Best Practices in Actualizing Effective Knowledge Management

Differentiating Between Data and Information

For organizations that have knowledge management or KM systems in place, it is important to distinguish between the vast streams of data that is the outcome of the intersection of the online world and the organizational processes and useful information among this data. In other words, not every piece or artifact that is submitted to the KM portal is useful as employees might use the data and information freely available on the internet as their own submissions to the KM portal. This happens because many organizations mandate the submission of artifacts to the KM portal as being integral to the employees’ performance appraisal. Therefore, for those employees who cannot submit anything original, there is a temptation to pass of publicly available information as their own leading to issues of intellectual property and plagiarism.

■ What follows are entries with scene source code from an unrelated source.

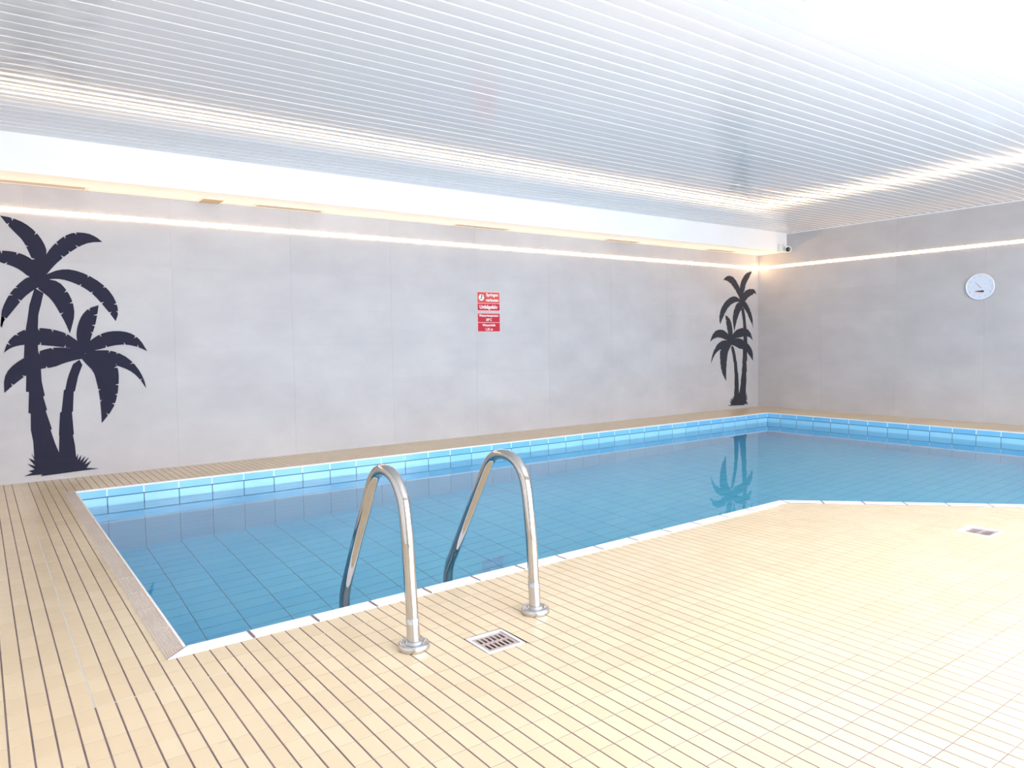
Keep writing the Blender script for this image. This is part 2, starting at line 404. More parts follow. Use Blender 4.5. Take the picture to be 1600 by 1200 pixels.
wall_tiles(wall_right, 'y', SY, WY, -0.355, ZC, EX)
w = MB(); w.box((WX - .2, SY - .2, -.1), (WX, WY + .2, ZC + .1))
w.build('wall_rear', 'plaster', kind='structure')
# front wall behind the camera with four patio window openings
w = MB()
xs = [WX] + [v for o in OPEN for v in (o[0], o[1])] + [EX]
for a, b_ in zip(xs[0::2], xs[1::2]): w.box((a, SY - .2, -.1), (b_, SY, ZC + .1))
for (x0, x1, z0, z1) in OPEN:
    w.box((x0, SY - .2, -.1), (x1, SY, z0)); w.box((x0, SY - .2, z1), (x1, SY, ZC + .1))
w.build('wall_front', 'plaster', kind='structure')
for i, (x0, x1, z0, z1) in enumerate(OPEN):
    w = MB(); t = .05
    w.box((x0, SY - .1, z0), (x0 + t, SY - .03, z1)); w.box((x1 - t, SY - .1, z0), (x1, SY - .03, z1))
    w.box((x0 + t, SY - .1, z0), (x1 - t, SY - .03, z0 + t)); w.box((x0 + t, SY - .1, z1 - t), (x1 - t, SY - .03, z1))
    w.build('window_%d' % (i + 1), 'window_frame', kind='structure')

# ------------------------------------------------------------------ ceiling of glossy boards running along the pool
w = MB(); w.box((WX, SY - .2, ZC + .006), (EX, WY, ZC + .1))
ceiling = w.build('ceiling', 'strip', kind='structure'); ceiling['label'] = 'glossy white board ceiling with bright joints'
PB, PH = 0.1028, -2.112
rnd = random.Random(4)
def board(x0, x1, wid):
    bm_ = MB(); n = 6; h = wid / 2; pts = []
    for i in range(n + 1):
        u = -1 + 2 * i / n
        pts.append((u * h, -0.0006 * (1 - u * u)))
    prof = [(-h, .006)] + pts + [(h, .006)]
    for i in range(len(prof) - 1):
        (a, za), (b2, zb) = prof[i], prof[i + 1]
        bm_.face([(x0, a, za), (x0, b2, zb), (x1, b2, zb), (x1, a, za)], sm=(0 < i < len(prof) - 2))
    return bm_.mesh('ceiling_board', 'board')
bmesh_ = board(WX, EX, PB - .0105)
js = MB(); k = -60
while True:
    y = PH + k * PB; k += 1
    if y + PB > WY - SD: break
    if y < SY: continue
    link('ceiling_board', bmesh_, ceiling, (0, y + PB / 2, ZC), (radians(rnd.uniform(-.7, .7)), 0, 0))
    s = MB(); s.box((WX, -.0052, -.0006), (EX, .0052, .006)); 
    if k == -59 or 'strip_me' not in globals(): strip_me = s.mesh('joint_profile', 'strip')
    link('joint_profile', strip_me, ceiling, (0, y, ZC))
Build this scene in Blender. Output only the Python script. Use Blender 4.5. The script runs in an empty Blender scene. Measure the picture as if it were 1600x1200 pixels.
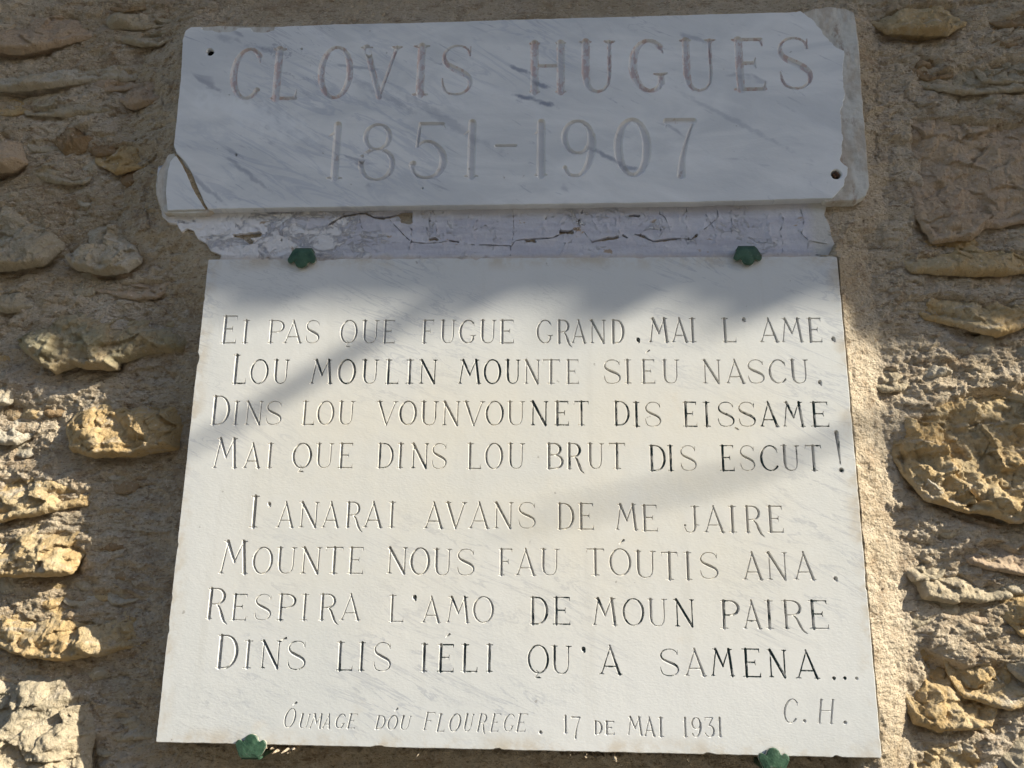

As we shall discuss later, the organizational gatekeepers to the KM portals have a tough time in sorting and sifting through the submissions and this might lead to outages and wastages of time by these gatekeepers. It is important to remember that the basic tenet of KM is that data and information are separate, not all data is information, and only that information that is meaningful and relevant as well as pertinent to the organization is information and knowledge that can be used for the benefit of the organization.

Some Best Practices in the Real World

A possible solution to this situation where the gatekeepers to the KM portal have to spend a lot of time in sorting out the useful stuff from the garbage is to use a plagiarism checker or a plagiarism detector that would weed out the submissions comprised of freely available information on the internet. By doing so, the organizations can ensure that the KM portal has artifacts that do not violate the intellectual property ownership and related aspects.

Another solution would be to institute a peer review process wherein the submissions are vetted by the coworkers of the employees who are contributing to the KM portal. In this manner, the organizations can ensure that the vetting process would weed out the unwanted submissions. Of course, the employees who are doing the vetting have to spend their time and for this, they can be rewarded through bonus points for submissions. This practice is followed by many multinationals where they provide incentives to the employees to submit relevant content, monetary, and non-monetary rewards for useful submissions.

Monetary and Non-Monetary Incentives to the Employees

Talking about incentives and rewards, organizations that have world-class KM portals usually provide monetary incentives for the best submissions to the KM portal to incentivize the employees to contribute in a positive manner. Further, those organizations that do not have the size or the scale to provide monetary incentives often provide movie tickets, tickets to shows and plays, and even coupons that can be redeemed at outlets to the employees so that they are encouraged to not only contribute to the KM portal but also to provide meaningful and relevant content. This is apart from the KPAs or the Key Performance Areas in the appraisals that reward employees for meaningful KM portal submissions. The point here is that effective knowledge management leads to synergies and efficiencies and hence, organizations can invest some time and resources to build a KM portal that would ultimately help them in succeeding at the art of knowledge management.

Concluding Thoughts

Finally, effective knowledge management is a process that is ongoing and involves close engagement between the employees and the organizational KM processes. Therefore, it would be in the interests of the organizations to ensure that employees are motivated and encouraged to contribute to the KM portals through their own initiative and not only because of monetary and non-monetary incentives.